• _Direction_
Return each line of the listing that contains the string "pixels".

• _Records_

--- BEGIN ---

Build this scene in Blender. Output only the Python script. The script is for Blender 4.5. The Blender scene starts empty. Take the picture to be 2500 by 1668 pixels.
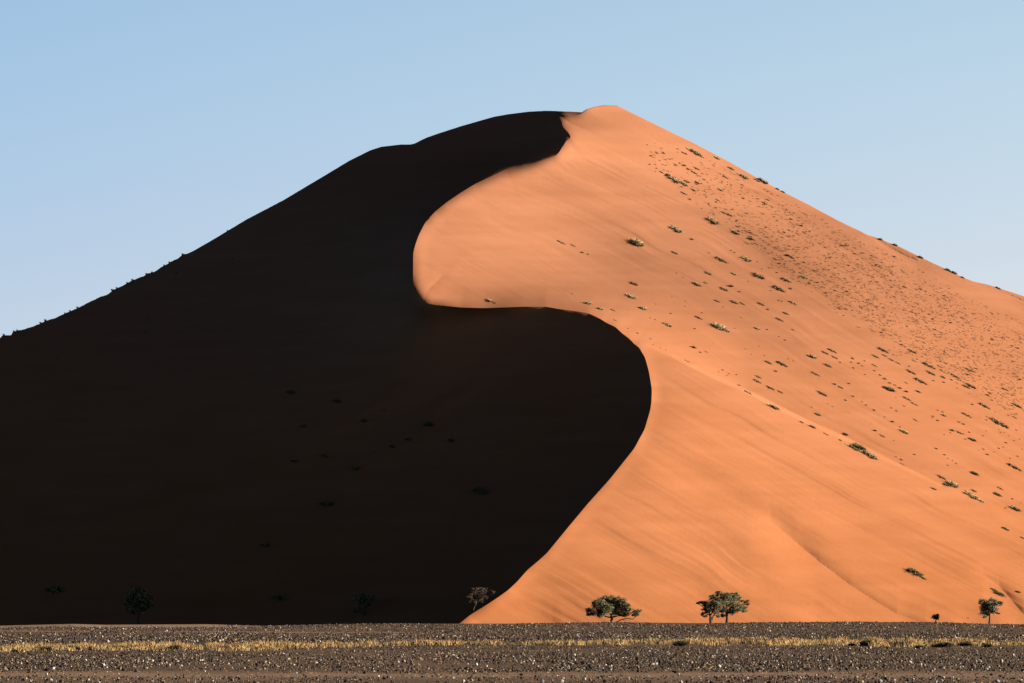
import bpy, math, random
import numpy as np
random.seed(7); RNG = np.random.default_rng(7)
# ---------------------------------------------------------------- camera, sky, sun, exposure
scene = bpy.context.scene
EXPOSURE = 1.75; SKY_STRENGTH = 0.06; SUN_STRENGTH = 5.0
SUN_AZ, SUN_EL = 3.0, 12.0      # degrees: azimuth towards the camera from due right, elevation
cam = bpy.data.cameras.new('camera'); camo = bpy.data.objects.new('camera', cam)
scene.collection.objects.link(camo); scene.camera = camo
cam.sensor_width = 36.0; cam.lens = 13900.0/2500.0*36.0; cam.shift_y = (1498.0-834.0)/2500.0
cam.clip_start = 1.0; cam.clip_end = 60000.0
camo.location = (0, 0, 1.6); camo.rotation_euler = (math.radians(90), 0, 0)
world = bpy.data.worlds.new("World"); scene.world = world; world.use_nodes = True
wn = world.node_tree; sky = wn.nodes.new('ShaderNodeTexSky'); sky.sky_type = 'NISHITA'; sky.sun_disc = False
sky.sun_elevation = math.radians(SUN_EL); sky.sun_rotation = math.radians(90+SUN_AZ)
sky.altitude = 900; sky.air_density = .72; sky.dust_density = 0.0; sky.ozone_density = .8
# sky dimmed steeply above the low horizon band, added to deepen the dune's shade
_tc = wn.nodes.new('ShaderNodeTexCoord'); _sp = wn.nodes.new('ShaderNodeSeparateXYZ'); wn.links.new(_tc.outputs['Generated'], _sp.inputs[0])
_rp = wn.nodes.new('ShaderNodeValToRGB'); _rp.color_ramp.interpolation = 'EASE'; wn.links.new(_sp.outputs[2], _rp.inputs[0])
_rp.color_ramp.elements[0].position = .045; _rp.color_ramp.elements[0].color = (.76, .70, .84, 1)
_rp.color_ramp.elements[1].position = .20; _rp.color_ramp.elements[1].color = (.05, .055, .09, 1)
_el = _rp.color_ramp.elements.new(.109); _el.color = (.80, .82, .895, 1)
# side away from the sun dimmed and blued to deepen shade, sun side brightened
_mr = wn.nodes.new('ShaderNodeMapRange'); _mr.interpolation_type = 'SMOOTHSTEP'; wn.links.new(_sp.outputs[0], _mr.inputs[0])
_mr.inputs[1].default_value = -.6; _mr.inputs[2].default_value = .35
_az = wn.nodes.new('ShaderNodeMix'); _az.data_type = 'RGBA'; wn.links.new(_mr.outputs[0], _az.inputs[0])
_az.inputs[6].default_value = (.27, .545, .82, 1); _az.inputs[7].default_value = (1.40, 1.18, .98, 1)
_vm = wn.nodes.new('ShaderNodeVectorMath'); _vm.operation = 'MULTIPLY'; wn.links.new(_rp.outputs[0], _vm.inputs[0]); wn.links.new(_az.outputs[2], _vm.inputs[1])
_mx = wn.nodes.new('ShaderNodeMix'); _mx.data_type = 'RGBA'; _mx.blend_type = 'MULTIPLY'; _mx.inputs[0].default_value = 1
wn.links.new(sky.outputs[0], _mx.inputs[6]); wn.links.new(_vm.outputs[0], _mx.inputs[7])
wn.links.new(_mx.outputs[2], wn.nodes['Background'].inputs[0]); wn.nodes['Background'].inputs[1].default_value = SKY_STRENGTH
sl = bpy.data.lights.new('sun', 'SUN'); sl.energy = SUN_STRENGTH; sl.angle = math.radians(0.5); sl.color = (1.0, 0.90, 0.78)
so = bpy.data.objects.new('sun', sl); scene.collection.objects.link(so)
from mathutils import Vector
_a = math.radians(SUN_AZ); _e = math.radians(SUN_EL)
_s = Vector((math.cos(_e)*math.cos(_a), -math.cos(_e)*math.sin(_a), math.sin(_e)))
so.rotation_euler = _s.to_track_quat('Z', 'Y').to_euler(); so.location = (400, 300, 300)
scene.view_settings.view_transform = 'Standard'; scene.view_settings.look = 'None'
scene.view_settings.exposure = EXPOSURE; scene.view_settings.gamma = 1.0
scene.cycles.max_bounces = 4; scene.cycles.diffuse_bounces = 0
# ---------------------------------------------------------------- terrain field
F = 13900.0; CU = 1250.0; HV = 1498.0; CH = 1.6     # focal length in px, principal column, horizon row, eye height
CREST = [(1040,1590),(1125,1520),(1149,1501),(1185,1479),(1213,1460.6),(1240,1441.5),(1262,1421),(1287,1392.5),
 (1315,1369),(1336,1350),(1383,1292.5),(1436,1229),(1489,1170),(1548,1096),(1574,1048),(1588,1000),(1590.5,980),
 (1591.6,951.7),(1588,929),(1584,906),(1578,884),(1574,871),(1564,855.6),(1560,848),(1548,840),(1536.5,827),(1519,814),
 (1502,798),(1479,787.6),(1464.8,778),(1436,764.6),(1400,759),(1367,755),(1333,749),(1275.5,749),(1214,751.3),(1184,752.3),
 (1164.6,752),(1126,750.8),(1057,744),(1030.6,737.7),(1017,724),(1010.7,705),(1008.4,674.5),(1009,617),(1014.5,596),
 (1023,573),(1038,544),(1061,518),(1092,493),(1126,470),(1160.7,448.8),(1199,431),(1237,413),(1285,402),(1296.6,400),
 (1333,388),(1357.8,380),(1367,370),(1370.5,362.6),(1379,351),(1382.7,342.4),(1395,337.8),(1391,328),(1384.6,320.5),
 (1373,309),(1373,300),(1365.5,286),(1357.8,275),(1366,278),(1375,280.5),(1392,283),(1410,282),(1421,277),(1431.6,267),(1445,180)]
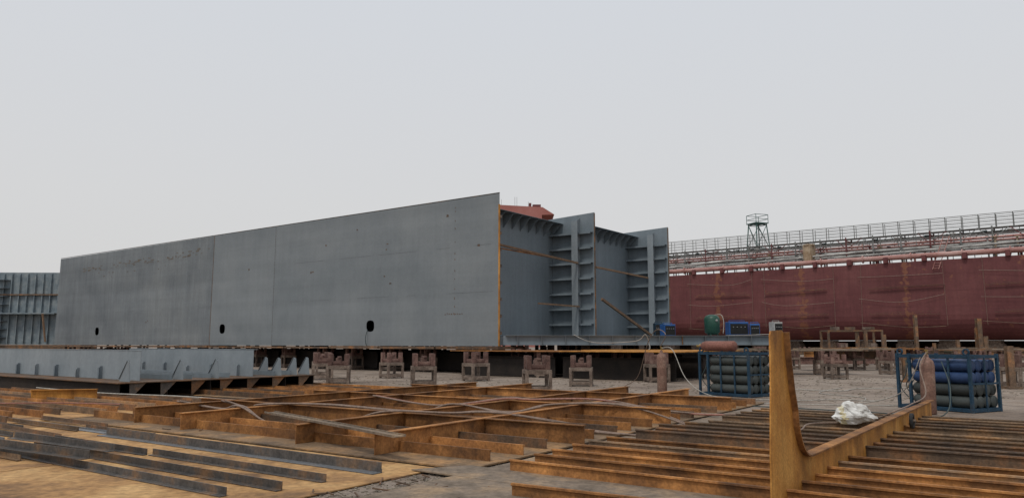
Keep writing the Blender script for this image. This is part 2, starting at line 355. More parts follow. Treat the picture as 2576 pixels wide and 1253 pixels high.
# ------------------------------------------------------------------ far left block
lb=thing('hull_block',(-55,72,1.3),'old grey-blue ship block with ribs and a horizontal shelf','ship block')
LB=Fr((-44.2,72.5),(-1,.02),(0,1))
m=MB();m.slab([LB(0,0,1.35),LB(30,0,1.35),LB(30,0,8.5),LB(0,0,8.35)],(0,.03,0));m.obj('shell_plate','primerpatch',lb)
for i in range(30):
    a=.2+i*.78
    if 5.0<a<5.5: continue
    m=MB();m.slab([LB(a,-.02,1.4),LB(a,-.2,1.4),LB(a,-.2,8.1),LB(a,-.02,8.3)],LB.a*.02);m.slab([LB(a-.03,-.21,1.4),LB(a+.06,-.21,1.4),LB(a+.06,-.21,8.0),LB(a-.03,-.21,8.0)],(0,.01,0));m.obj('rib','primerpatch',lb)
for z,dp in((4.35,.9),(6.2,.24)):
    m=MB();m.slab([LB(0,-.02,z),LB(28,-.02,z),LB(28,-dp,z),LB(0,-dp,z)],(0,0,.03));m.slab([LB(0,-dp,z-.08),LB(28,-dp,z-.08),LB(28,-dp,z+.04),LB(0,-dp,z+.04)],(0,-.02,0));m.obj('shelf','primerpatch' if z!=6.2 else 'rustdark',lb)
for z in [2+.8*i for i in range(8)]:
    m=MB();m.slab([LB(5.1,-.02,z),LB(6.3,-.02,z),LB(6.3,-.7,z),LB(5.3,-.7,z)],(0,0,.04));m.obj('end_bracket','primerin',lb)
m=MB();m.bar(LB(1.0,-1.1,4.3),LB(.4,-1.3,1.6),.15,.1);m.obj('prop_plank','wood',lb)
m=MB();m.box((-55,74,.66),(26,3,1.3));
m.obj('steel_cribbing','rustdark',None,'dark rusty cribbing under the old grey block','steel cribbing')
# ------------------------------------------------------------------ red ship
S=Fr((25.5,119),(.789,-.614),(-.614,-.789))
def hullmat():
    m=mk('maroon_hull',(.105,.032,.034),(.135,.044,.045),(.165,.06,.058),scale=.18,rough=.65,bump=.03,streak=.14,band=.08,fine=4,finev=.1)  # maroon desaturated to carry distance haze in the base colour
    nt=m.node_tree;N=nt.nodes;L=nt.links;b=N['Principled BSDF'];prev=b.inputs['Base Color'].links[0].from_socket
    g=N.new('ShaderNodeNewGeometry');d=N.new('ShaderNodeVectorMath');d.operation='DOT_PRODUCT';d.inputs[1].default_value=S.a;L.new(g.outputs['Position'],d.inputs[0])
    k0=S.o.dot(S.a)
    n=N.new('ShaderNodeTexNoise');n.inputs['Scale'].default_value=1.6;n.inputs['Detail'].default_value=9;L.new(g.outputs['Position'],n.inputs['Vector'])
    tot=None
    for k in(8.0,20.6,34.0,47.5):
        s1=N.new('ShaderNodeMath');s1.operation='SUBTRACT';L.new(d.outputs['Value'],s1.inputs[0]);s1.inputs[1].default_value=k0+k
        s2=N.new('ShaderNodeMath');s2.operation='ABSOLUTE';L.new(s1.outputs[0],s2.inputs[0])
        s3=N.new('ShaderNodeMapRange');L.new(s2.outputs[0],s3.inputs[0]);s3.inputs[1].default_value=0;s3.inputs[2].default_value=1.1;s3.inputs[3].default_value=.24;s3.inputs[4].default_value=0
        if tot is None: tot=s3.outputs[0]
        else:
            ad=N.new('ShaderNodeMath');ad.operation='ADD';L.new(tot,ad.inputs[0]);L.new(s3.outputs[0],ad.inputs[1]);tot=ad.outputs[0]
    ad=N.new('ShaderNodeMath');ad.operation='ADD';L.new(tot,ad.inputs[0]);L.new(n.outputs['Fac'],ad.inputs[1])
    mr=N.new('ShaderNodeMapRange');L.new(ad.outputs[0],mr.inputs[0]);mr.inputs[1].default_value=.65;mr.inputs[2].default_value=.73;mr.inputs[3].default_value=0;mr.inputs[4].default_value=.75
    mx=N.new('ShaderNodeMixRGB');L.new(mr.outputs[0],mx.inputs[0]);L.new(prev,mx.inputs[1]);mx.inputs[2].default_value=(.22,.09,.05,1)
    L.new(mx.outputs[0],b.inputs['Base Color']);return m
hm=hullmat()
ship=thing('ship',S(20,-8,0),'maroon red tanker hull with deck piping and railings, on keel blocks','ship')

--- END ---

• _Exercise solution_
Build this scene in Blender. Output only the Python script. The script is for Blender 4.5. The Blender scene starts empty. Take the picture to be 2500 by 1668 pixels.
Keep writing the Blender script for this image. This is part 2, starting at line 355. More parts follow. Treat the picture as 2576 pixels wide and 1253 pixels high.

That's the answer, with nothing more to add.